Une guerre des ondes se profile : la bande 6 GHz cristallise les tensions entre les industriels du Wi-Fi et de la téléphonie mobile. Chacune revendique ce spectre pour ses innovations, comme la 6G, le Wi-Fi 7 ou le métavers.
Sans que l'on puisse en avoir conscience, l'avenir des télécommunications en France se joue peut-être dans une bataille silencieuse, mais intense. Au cœur du conflit, on retrouve la bande 6 GHz haute (fréquences 6 425 à 7 125 MHz), convoitée aussi bien par les acteurs du Wi-Fi que par ceux des réseaux mobiles. Et pensez bien que l'enjeu est de taille : cette bande de fréquences pourrait révolutionner l'internet domestique, avec le Wi-Fi 7, ou accélérer l'avènement de la 6G. Mais il sera impossible de satisfaire pleinement les deux camps, comme le souligne bien l'Agence nationale des fréquences (ANFR).
Le Wi-Fi 7 en embuscade
Le camp du Wi-Fi 7 avance des arguments solides. Cette bande viendrait naturellement compléter la portion 5 925-6 425 MHz, déjà harmonisée en Europe depuis 2021. Les États-Unis, et plusieurs pays asiatiques, ont d'ailleurs franchi le pas, en rendant de nombreux équipements actuels compatibles avec ces fréquences.
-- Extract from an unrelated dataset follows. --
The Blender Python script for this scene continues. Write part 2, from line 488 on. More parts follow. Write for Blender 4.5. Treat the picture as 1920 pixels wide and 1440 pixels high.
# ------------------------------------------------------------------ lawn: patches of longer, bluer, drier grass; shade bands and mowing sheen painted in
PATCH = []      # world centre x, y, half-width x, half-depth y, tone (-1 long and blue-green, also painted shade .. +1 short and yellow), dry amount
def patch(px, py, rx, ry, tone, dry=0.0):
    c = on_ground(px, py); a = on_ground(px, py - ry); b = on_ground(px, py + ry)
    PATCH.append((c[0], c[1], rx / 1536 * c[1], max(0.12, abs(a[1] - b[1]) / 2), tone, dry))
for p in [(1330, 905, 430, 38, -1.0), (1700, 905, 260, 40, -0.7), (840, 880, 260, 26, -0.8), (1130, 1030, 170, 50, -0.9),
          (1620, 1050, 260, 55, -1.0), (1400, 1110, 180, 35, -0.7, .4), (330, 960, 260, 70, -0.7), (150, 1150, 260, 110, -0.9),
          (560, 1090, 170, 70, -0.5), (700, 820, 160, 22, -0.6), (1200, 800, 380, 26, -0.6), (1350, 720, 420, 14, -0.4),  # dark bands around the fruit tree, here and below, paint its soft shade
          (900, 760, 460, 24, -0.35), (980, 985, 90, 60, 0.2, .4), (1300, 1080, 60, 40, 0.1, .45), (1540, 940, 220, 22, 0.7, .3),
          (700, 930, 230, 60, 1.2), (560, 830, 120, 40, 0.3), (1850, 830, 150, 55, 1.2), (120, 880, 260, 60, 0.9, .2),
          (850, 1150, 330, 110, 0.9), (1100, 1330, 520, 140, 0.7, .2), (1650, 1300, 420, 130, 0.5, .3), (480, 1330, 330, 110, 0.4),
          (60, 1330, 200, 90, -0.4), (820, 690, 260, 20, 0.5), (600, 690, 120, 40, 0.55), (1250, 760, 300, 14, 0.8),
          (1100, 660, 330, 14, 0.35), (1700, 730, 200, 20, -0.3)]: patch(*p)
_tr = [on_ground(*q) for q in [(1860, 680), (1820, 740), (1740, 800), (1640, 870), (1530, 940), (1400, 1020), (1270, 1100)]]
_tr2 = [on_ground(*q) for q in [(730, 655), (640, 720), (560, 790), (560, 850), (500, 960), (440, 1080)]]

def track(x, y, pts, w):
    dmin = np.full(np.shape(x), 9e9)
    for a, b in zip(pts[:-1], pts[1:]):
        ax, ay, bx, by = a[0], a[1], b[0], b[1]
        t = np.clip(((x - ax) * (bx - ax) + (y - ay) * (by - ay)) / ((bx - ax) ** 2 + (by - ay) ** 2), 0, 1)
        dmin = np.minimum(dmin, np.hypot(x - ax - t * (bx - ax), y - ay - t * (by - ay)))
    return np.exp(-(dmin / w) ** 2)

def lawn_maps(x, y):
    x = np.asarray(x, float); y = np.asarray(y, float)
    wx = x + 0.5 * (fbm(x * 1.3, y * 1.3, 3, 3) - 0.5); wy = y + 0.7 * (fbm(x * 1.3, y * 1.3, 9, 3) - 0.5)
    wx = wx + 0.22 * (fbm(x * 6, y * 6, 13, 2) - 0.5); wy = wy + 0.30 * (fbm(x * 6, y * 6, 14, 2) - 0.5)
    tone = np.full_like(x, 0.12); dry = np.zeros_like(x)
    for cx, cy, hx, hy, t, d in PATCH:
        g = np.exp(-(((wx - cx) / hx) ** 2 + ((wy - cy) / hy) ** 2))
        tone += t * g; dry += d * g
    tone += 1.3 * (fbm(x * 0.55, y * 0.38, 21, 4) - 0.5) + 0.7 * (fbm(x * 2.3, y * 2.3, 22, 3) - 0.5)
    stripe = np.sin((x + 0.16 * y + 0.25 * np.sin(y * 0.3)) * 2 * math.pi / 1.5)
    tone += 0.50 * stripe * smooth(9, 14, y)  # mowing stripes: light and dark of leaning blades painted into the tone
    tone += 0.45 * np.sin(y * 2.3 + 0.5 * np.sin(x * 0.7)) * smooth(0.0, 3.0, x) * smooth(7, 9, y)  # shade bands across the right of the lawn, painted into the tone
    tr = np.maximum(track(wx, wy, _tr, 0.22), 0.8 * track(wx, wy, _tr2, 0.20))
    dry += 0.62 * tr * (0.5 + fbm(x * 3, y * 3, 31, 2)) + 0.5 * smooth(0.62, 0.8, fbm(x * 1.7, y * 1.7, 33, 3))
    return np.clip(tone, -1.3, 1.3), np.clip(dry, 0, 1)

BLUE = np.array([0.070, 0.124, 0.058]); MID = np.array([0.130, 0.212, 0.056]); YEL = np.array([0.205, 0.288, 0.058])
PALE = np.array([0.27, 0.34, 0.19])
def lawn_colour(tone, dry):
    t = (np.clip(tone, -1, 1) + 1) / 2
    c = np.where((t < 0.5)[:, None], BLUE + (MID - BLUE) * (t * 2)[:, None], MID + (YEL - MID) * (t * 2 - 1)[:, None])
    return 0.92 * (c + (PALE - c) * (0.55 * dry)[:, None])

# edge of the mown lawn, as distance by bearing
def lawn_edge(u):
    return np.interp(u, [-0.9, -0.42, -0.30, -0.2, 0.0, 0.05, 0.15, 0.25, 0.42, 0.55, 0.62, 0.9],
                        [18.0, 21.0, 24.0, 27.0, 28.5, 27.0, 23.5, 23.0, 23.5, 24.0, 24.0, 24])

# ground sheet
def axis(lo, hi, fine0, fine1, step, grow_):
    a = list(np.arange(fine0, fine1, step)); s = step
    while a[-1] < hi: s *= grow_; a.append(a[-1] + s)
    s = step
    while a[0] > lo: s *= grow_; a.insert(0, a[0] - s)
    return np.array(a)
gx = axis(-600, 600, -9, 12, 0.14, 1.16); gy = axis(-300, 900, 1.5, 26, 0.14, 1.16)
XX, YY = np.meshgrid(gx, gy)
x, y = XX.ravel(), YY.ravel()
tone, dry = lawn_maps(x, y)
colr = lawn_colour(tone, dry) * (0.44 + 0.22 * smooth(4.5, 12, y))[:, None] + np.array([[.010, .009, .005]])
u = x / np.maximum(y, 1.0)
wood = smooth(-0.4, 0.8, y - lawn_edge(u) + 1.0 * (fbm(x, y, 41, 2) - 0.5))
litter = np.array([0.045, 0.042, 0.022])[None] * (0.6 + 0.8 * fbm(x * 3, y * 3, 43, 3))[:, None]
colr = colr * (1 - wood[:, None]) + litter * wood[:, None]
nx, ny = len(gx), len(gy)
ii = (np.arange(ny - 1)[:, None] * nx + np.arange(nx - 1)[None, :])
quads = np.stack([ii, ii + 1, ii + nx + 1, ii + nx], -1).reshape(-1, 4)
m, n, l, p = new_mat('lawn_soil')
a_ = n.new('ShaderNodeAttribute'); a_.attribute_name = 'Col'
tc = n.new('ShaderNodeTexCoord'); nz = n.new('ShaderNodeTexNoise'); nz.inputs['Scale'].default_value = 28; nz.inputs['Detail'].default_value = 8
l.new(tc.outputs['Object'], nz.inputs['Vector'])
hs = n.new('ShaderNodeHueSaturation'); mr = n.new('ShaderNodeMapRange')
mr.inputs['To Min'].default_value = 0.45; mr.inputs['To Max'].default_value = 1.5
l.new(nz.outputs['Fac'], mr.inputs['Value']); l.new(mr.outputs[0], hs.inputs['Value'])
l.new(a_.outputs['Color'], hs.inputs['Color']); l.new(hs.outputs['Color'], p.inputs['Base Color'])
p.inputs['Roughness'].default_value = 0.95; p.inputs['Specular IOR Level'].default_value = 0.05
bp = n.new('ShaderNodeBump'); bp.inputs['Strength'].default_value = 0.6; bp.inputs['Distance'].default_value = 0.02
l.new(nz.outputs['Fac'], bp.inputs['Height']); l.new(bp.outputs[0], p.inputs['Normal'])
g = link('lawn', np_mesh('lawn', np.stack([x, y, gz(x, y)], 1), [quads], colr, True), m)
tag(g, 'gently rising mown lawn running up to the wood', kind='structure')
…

L'arrivée du Wi-Fi 7 renforce cette position. Cette nouvelle génération pourrait exploiter des canaux allant jusqu'à 320 MHz de largeur, en nous promettant des débits gigantesques. Ce serait évidemment une chance pour les futurs usages gourmands en bande passante, pensons notamment à la réalité virtuelle ou au métavers.
Le besoin se fait pressant face à l'objectif européen du fameux « gigabit pour tous », qui ressemble aujourd'hui à une belle utopie. Ce qui est certain, c'est que sans cette extension de spectre, le Wi-Fi pourrait devenir un goulot d'étranglement, limitant les performances des connexions domestiques, malgré la fibre optique.
La 6G en ligne de mire
Les opérateurs mobiles ne l'entendent pas de cette oreille. Selon le dernier rapport de l'équipementier Ericsson, le trafic mobile pourrait plus que doubler en Europe occidentale d'ici 2029. Pour les opérateurs, la bande 6 GHz représente à ce stade la seule option viable pour déployer la future 6G supersonique.
Cette bande intermédiaire offre il est vrai un compromis idéal entre couverture et débit. Et de l'autre côté, les alternatives ne sont pas franchement réjouissantes : il faudrait multiplier les antennes peu populaires auprès des consommateurs, ou se contenter des bandes millimétriques à la portée très limitée.
L'histoire plaide plutôt en la faveur des opérateurs. Chaque nouvelle génération de réseau mobile, qu'il s'agisse de la 3G, de la 4G ou de la 5G, fut accompagnée de l'attribution de nouvelles fréquences. La 6G ne devrait pas faire exception.
Un compromis technique encore complexe
Les études techniques dont on a connaissance révèlent la difficulté certaine d'un partage. Une cohabitation de la bande 6 GHz nécessiterait de réduire de façon drastique la puissance des stations de base mobiles. Cela compromettrait leur efficacité, particulièrement en intérieur.
Alors, des solutions émergent. Citons par exemple l'amélioration de la détection des signaux mobiles par les équipements Wi-Fi. Leur mise en œuvre soulèvera par contre des questions de coût mais aussi de compatibilité à long terme avec l'évolution des deux technologies.
Quoi qu'il en soit, la décision finale, attendue au niveau européen, devra trancher entre ces visions concurrentes. Chaque camp affûte ses arguments, conscient que l'avenir de leurs innovations respectives pourrait dépendre de cette bande stratégique.